• We’re currently investigating an issue related to the forum theme and styling that is impacting page layout and visual formatting. The problem has been identified, and we are actively working on a resolution. There is no impact to user data or functionality, this is strictly a front-end display issue. We’ll post an update once the fix has been deployed. Thanks for your patience while we get this sorted.

Weird problem with IP address

I have one computer I hadn't been using for awhile, recently powered it up to convert it to an arcade cabinet machine. For some weird reason this computer is pulling the IP address straight from my ISP even though it's plugged in to the same router every other machine is plugged into. This machine is pulling a 66.X.X.X address instead of the 192.168.X.X address it should be pulling. I've tried manually assigning an IP but when I do that it's not able to access the internet or network at all.

I've tried disabling and re-enabling the adaptor, multiple ports on the router and nothing i do is able to get a local IP assigned instead of the one direct from the ISP.

Anyone seen this before or have any thoughts?
 
I would double-check your LAN versus WAN connections on the router in question. After that, I would check VLAN settings. After that, I would posit that the switch in the router, may be defective (or the entire router).

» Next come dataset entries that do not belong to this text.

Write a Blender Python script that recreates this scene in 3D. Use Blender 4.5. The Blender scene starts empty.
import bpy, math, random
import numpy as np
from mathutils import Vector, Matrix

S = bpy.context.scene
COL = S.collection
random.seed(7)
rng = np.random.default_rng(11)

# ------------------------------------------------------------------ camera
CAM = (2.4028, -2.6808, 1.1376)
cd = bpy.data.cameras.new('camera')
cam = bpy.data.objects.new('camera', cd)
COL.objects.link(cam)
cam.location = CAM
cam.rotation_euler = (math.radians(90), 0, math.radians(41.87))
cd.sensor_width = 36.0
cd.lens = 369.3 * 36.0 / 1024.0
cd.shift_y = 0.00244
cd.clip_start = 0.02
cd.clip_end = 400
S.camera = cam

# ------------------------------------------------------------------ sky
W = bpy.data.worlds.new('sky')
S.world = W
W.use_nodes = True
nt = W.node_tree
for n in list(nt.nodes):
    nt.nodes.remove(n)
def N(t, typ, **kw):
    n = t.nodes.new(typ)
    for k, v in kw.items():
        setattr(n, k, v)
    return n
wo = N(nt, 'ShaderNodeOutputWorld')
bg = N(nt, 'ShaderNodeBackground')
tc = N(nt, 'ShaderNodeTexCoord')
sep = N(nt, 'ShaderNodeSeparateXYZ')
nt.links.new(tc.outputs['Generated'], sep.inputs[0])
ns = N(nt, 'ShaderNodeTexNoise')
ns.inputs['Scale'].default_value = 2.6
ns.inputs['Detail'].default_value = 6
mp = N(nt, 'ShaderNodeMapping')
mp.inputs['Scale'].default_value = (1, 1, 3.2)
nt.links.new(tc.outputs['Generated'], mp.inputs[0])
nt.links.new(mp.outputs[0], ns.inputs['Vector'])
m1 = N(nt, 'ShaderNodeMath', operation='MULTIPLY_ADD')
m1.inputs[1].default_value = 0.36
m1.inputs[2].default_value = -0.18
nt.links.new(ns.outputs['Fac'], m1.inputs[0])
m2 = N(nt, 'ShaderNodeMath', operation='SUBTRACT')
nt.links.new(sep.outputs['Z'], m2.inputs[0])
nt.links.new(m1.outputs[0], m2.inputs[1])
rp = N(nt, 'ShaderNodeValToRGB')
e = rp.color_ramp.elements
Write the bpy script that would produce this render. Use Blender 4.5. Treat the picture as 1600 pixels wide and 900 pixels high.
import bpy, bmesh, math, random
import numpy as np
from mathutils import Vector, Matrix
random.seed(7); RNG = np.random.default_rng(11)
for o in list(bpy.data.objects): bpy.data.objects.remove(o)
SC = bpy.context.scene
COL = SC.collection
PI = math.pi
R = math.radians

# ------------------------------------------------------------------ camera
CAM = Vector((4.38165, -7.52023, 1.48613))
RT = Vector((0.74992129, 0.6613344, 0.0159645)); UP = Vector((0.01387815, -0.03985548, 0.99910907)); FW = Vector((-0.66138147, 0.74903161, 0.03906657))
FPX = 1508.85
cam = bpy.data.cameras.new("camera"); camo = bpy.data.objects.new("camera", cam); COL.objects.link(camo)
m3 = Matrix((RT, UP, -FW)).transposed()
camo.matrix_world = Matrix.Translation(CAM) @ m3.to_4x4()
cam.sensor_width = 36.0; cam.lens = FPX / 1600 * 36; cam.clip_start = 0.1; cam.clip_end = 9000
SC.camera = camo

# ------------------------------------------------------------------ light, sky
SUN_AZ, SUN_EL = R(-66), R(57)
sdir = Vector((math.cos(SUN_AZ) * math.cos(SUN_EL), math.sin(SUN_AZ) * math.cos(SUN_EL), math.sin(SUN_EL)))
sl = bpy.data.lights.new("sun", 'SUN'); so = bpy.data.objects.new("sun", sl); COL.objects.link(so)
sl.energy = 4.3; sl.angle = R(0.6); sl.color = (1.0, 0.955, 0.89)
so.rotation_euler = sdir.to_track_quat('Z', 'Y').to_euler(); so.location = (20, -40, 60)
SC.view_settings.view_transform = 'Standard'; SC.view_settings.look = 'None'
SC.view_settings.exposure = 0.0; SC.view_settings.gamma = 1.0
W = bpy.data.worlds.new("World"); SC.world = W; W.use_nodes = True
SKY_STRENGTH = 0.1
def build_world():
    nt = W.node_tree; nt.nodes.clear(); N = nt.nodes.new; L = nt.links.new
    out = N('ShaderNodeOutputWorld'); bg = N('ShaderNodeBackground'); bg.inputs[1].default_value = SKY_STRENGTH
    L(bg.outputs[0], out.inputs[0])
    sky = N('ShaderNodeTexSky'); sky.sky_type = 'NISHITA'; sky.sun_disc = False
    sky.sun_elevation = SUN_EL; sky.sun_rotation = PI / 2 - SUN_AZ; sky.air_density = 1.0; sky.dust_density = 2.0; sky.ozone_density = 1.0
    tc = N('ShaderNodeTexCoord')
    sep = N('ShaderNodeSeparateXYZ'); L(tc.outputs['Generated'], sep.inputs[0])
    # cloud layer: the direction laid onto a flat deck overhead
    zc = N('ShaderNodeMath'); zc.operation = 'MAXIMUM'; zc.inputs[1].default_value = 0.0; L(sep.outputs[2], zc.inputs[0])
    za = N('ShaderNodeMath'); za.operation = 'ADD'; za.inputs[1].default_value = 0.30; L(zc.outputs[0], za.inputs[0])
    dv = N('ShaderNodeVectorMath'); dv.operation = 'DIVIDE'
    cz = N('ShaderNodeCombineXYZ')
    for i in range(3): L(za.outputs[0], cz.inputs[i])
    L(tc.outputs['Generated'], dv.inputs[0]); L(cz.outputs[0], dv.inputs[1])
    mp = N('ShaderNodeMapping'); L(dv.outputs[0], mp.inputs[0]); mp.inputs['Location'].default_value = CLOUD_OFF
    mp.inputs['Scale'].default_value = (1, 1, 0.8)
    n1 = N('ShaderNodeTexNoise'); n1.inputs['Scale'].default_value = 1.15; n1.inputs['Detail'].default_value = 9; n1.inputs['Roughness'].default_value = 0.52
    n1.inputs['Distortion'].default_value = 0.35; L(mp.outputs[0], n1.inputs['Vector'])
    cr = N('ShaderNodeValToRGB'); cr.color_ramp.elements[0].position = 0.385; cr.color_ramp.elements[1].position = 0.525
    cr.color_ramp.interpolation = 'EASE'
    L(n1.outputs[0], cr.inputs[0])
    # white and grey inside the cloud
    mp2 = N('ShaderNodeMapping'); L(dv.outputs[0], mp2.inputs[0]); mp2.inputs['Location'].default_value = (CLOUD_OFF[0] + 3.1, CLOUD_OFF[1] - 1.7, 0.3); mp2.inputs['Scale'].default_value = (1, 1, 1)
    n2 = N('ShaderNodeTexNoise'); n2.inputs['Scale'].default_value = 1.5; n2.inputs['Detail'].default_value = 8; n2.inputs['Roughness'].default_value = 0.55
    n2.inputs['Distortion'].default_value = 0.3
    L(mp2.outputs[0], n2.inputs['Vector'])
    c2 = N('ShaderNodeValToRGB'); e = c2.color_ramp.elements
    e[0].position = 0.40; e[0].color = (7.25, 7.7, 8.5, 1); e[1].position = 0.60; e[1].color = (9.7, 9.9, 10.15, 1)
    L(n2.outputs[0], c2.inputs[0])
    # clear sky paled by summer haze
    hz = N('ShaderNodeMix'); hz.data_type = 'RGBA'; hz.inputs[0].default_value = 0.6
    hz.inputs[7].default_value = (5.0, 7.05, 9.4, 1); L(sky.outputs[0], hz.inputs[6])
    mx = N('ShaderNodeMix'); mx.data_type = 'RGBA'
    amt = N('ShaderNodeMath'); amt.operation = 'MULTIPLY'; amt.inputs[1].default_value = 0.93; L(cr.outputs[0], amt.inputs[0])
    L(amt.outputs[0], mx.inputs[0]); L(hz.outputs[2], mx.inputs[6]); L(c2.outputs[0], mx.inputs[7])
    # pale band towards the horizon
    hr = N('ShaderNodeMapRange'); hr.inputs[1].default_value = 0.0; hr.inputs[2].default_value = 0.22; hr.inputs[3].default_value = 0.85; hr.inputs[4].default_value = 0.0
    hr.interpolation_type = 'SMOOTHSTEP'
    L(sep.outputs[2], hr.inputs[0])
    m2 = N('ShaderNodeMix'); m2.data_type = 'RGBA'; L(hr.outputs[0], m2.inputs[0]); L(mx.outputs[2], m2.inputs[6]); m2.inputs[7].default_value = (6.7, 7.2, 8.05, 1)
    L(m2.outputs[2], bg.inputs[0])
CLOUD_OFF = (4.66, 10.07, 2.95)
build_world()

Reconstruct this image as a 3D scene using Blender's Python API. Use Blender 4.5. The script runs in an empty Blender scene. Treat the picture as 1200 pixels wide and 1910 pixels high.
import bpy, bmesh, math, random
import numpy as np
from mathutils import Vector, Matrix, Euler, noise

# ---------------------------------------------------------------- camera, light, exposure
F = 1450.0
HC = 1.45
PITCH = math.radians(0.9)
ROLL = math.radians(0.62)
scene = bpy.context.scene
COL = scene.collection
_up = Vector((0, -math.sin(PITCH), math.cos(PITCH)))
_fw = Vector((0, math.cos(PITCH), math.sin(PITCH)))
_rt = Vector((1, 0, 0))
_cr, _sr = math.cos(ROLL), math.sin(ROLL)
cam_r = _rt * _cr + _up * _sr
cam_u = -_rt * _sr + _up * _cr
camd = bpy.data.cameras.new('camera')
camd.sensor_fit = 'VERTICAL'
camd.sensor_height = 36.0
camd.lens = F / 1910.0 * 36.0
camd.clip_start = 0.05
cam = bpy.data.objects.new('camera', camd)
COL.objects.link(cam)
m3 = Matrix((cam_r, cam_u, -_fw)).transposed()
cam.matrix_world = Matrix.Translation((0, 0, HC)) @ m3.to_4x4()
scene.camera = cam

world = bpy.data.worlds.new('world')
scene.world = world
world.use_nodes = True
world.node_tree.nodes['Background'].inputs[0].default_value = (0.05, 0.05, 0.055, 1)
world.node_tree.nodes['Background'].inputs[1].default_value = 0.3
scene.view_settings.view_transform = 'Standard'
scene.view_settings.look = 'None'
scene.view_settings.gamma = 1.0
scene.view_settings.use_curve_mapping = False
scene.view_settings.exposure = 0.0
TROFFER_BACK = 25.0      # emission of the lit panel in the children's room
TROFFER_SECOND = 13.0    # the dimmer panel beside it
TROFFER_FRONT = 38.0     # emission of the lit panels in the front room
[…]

One nasty trick that can be used to abuse consumer-grade routers, is to overload the ports with packets, crashing the router, and some routers, the switch is used for both the LAN and WAN ports, and without proper software control, all of the ports get bridged, leaking WAN directly into LAN and vice-versa, which can then be used to attack machines, since effectively the NAT/SPI firewall is entirely bypassed by a switch vulnerability.

This was more common back in the WRT54GL-ish days, but not entirely unheard of in modern routers too.

This can also happen, when routers "get old".
 
What would happen if you disconnected the WAN port and keep it open for few minutes?


😎
 
do an ipconfig /all on your machine to verify you only got one IPV4 and it going to the right hardware port. Sometimes you can get some virtualbox crap loaded on the machine...

Do a snapshot of your ipconfig and post it up here.
 
This machine maybe put into the DMZ or NAT out to the internet by chance? To me it seems like its physical interface is being presented on the WAN to the ISP.